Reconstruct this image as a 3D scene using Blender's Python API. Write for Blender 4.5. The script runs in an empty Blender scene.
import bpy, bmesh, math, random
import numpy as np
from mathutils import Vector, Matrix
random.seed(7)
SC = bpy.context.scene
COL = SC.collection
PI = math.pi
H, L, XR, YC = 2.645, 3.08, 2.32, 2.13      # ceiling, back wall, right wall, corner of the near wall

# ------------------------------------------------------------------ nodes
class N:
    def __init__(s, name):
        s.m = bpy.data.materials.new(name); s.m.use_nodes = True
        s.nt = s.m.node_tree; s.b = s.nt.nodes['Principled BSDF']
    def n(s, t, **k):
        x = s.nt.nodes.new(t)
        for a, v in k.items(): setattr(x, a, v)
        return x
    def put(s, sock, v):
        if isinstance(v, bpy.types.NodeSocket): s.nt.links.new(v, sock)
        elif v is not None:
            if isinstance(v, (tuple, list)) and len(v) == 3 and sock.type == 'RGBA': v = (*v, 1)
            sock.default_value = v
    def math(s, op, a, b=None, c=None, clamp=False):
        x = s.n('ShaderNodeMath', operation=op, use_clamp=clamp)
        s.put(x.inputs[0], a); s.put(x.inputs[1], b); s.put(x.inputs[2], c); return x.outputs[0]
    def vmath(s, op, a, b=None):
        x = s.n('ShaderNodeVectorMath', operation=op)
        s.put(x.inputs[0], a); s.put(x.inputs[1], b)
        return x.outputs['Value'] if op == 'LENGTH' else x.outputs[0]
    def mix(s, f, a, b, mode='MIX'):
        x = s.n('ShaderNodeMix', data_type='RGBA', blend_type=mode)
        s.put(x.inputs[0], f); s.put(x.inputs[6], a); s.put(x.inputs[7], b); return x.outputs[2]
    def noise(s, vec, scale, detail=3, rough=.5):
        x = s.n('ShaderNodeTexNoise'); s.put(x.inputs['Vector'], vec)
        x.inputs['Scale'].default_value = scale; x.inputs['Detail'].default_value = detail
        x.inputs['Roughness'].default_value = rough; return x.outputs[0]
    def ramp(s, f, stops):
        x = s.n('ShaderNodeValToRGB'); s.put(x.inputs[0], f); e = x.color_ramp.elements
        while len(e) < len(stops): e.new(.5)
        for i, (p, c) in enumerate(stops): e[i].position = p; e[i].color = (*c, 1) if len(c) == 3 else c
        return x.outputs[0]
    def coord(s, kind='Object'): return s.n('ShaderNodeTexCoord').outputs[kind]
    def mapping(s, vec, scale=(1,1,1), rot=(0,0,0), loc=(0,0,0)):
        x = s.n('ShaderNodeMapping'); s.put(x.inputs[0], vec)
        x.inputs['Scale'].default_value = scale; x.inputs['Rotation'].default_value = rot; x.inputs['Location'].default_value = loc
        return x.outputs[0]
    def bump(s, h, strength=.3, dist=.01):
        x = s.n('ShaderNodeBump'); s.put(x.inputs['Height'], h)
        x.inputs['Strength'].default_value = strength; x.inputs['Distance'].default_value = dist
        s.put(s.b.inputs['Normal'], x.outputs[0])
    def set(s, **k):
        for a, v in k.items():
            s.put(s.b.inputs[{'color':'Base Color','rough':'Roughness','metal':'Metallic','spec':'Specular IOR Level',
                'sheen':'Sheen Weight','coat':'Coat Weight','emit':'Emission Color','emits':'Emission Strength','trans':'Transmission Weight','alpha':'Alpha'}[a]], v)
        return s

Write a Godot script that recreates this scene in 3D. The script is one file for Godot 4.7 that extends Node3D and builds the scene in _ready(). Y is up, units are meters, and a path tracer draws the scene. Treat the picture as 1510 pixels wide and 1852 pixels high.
- - - - - - -
> **What to work on**
Each line of the material above must be retyped precisely.

> **Output of the exercise**
Reconstruct this image as a 3D scene using Blender's Python API. Write for Blender 4.5. The script runs in an empty Blender scene.
import bpy, bmesh, math, random
import numpy as np
from mathutils import Vector, Matrix
random.seed(7)
SC = bpy.context.scene
COL = SC.collection
PI = math.pi
H, L, XR, YC = 2.645, 3.08, 2.32, 2.13      # ceiling, back wall, right wall, corner of the near wall

# ------------------------------------------------------------------ nodes
class N:
    def __init__(s, name):
        s.m = bpy.data.materials.new(name); s.m.use_nodes = True
        s.nt = s.m.node_tree; s.b = s.nt.nodes['Principled BSDF']
    def n(s, t, **k):
        x = s.nt.nodes.new(t)
        for a, v in k.items(): setattr(x, a, v)
        return x
    def put(s, sock, v):
        if isinstance(v, bpy.types.NodeSocket): s.nt.links.new(v, sock)
        elif v is not None:
            if isinstance(v, (tuple, list)) and len(v) == 3 and sock.type == 'RGBA': v = (*v, 1)
            sock.default_value = v
    def math(s, op, a, b=None, c=None, clamp=False):
        x = s.n('ShaderNodeMath', operation=op, use_clamp=clamp)
        s.put(x.inputs[0], a); s.put(x.inputs[1], b); s.put(x.inputs[2], c); return x.outputs[0]
    def vmath(s, op, a, b=None):
        x = s.n('ShaderNodeVectorMath', operation=op)
        s.put(x.inputs[0], a); s.put(x.inputs[1], b)
        return x.outputs['Value'] if op == 'LENGTH' else x.outputs[0]
    def mix(s, f, a, b, mode='MIX'):
        x = s.n('ShaderNodeMix', data_type='RGBA', blend_type=mode)
        s.put(x.inputs[0], f); s.put(x.inputs[6], a); s.put(x.inputs[7], b); return x.outputs[2]
    def noise(s, vec, scale, detail=3, rough=.5):
        x = s.n('ShaderNodeTexNoise'); s.put(x.inputs['Vector'], vec)
        x.inputs['Scale'].default_value = scale; x.inputs['Detail'].default_value = detail
        x.inputs['Roughness'].default_value = rough; return x.outputs[0]
    def ramp(s, f, stops):
        x = s.n('ShaderNodeValToRGB'); s.put(x.inputs[0], f); e = x.color_ramp.elements
        while len(e) < len(stops): e.new(.5)
        for i, (p, c) in enumerate(stops): e[i].position = p; e[i].color = (*c, 1) if len(c) == 3 else c
        return x.outputs[0]
    def coord(s, kind='Object'): return s.n('ShaderNodeTexCoord').outputs[kind]
    def mapping(s, vec, scale=(1,1,1), rot=(0,0,0), loc=(0,0,0)):
        x = s.n('ShaderNodeMapping'); s.put(x.inputs[0], vec)
        x.inputs['Scale'].default_value = scale; x.inputs['Rotation'].default_value = rot; x.inputs['Location'].default_value = loc
        return x.outputs[0]
    def bump(s, h, strength=.3, dist=.01):
        x = s.n('ShaderNodeBump'); s.put(x.inputs['Height'], h)
        x.inputs['Strength'].default_value = strength; x.inputs['Distance'].default_value = dist
        s.put(s.b.inputs['Normal'], x.outputs[0])
    def set(s, **k):
        for a, v in k.items():
            s.put(s.b.inputs[{'color':'Base Color','rough':'Roughness','metal':'Metallic','spec':'Specular IOR Level',
                'sheen':'Sheen Weight','coat':'Coat Weight','emit':'Emission Color','emits':'Emission Strength','trans':'Transmission Weight','alpha':'Alpha'}[a]], v)
        return s

Write a Godot script that recreates this scene in 3D. The script is one file for Godot 4.7 that extends Node3D and builds the scene in _ready(). Y is up, units are meters, and a path tracer draws the scene. Treat the picture as 1510 pixels wide and 1852 pixels high.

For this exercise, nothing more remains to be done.